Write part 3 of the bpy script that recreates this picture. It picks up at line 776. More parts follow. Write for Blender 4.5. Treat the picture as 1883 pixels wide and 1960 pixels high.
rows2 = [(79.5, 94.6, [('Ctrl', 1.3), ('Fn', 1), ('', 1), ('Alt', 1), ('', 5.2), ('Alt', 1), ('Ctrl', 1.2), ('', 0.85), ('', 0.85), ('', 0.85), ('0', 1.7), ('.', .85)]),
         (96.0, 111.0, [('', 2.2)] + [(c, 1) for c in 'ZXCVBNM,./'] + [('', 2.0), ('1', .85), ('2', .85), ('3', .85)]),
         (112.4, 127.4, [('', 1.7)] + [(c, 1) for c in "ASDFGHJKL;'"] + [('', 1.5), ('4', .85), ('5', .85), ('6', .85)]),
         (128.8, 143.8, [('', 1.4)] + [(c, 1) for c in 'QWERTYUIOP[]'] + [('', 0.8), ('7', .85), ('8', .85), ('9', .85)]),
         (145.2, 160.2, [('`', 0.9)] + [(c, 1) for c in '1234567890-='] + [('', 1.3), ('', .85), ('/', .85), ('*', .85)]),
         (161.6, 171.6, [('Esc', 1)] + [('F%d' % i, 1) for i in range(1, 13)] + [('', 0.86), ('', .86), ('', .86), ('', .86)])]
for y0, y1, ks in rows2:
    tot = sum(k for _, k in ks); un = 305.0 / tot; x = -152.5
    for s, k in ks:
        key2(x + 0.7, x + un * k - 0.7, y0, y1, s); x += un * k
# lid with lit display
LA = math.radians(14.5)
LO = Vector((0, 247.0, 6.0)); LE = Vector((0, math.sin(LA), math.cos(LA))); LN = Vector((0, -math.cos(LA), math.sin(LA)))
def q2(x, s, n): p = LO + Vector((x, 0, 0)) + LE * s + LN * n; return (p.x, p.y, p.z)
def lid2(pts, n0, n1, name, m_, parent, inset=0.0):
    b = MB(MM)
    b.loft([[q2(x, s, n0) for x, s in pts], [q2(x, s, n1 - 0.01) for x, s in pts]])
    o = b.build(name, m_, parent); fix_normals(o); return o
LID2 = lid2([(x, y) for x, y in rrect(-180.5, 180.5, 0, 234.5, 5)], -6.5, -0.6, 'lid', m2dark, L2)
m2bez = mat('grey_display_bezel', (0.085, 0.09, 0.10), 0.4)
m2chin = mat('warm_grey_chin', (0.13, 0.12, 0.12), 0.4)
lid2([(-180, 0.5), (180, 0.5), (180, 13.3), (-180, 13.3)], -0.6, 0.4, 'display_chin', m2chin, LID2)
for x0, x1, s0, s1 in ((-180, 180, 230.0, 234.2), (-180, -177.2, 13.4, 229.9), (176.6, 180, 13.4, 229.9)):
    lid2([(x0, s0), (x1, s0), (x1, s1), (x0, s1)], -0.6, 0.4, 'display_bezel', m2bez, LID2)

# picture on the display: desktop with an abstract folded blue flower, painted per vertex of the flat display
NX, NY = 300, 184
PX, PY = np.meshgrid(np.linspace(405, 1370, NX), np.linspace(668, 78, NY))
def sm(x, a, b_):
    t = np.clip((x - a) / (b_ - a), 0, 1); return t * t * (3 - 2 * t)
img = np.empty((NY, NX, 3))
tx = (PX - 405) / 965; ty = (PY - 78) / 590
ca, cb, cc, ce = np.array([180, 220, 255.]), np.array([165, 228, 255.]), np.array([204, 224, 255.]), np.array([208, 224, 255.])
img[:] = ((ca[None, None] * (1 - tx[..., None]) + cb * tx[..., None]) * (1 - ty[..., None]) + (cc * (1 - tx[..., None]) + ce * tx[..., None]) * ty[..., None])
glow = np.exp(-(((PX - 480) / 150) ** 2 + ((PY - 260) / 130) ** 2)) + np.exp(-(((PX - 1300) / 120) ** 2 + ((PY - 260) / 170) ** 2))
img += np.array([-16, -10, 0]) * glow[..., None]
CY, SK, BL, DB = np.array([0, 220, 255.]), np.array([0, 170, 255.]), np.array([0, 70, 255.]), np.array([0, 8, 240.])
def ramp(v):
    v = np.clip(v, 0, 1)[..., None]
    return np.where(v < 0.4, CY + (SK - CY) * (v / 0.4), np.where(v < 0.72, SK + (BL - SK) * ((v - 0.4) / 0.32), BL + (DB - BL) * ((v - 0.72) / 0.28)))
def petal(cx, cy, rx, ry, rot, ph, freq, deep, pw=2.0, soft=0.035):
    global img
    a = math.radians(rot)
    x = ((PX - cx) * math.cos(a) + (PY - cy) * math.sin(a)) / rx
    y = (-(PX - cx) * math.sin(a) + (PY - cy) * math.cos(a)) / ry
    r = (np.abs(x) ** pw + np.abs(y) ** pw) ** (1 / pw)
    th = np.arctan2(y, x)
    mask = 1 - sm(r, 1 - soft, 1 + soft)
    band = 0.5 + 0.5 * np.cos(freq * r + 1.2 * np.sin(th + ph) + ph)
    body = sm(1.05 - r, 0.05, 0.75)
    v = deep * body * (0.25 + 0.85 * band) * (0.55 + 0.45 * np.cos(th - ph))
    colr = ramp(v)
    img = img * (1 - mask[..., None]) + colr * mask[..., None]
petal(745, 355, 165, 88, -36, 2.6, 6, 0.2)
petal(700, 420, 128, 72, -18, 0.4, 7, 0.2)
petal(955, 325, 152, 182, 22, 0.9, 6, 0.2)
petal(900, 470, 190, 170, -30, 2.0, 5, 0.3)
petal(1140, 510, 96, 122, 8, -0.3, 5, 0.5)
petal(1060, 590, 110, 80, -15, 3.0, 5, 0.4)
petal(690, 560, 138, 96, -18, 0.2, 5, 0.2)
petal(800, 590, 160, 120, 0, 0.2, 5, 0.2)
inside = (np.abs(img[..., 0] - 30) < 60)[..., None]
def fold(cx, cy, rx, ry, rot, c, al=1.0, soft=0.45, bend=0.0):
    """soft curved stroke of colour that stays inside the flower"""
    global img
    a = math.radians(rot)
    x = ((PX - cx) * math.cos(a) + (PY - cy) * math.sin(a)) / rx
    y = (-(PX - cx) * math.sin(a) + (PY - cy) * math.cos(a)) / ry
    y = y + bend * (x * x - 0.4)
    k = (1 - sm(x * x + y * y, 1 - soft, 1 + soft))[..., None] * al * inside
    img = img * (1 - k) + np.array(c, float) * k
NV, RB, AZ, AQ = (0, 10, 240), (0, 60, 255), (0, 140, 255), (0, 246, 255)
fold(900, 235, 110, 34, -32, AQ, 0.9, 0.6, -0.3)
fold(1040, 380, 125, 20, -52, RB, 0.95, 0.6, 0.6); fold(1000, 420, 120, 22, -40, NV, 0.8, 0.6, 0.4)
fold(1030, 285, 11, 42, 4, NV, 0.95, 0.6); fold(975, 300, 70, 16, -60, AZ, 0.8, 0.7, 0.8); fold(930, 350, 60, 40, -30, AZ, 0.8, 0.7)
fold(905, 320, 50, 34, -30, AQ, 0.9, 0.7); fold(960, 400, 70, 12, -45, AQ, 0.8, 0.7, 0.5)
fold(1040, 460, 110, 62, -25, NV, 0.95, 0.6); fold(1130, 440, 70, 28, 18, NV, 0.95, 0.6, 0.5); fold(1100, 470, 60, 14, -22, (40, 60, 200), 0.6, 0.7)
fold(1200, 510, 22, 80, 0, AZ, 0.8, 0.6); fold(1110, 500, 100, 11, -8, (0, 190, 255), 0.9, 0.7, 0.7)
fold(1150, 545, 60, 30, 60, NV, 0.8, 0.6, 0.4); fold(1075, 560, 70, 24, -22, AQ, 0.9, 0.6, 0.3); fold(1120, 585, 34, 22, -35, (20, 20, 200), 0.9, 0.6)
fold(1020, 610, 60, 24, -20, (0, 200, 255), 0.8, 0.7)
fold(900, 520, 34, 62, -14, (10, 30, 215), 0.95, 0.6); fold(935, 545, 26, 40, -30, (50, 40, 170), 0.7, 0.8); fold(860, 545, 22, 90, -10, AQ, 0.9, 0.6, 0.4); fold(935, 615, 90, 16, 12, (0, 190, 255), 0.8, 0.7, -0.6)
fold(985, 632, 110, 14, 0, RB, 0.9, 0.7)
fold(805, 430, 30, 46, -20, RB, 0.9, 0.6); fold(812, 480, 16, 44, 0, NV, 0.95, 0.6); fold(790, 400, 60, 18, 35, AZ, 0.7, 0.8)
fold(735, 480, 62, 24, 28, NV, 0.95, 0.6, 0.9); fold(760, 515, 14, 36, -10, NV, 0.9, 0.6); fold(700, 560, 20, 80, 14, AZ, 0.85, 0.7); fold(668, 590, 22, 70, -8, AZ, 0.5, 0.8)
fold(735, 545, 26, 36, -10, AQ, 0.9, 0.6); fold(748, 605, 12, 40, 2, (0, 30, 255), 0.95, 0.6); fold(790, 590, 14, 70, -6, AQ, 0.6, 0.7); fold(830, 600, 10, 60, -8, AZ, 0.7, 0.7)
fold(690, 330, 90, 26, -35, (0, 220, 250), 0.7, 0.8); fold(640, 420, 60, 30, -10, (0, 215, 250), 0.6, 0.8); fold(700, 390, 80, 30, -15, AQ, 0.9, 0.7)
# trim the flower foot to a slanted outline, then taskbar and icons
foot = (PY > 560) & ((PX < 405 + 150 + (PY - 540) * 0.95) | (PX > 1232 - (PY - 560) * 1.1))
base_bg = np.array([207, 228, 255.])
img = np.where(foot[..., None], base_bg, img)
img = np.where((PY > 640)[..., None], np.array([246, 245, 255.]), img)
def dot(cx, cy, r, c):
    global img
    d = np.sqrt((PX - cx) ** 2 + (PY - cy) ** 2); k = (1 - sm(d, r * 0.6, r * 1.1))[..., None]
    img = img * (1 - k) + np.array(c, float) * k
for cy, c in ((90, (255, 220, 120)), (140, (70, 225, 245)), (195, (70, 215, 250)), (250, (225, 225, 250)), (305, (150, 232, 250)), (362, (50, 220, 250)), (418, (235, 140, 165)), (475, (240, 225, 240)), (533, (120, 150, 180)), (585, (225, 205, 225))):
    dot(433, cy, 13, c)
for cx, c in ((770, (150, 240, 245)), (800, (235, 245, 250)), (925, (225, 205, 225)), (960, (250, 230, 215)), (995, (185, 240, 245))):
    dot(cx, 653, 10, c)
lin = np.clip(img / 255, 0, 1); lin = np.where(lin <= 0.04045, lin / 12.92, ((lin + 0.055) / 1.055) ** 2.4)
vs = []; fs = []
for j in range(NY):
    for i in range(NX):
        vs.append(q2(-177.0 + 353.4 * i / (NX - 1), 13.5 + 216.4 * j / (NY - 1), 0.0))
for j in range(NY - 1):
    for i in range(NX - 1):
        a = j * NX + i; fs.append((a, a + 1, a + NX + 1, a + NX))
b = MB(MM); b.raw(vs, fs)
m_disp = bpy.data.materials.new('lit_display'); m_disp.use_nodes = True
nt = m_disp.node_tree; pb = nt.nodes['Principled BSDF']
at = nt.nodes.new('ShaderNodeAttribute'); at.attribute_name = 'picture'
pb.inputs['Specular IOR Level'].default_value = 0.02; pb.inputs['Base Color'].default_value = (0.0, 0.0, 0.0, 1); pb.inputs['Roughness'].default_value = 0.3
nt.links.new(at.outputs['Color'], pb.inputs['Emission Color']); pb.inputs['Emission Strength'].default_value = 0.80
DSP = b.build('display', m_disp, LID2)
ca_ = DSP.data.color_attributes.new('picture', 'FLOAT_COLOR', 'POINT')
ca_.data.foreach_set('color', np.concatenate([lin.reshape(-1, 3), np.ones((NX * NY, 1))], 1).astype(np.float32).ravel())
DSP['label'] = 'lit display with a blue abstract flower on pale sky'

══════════

* **Given instruction**
Show, from the material above, each line that includes the string "picture".

* **Response to the task**
Write part 3 of the bpy script that recreates this picture. It picks up at line 776. More parts follow. Write for Blender 4.5. Treat the picture as 1883 pixels wide and 1960 pixels high.
# picture on the display: desktop with an abstract folded blue flower, painted per vertex of the flat display
at = nt.nodes.new('ShaderNodeAttribute'); at.attribute_name = 'picture'
ca_ = DSP.data.color_attributes.new('picture', 'FLOAT_COLOR', 'POINT')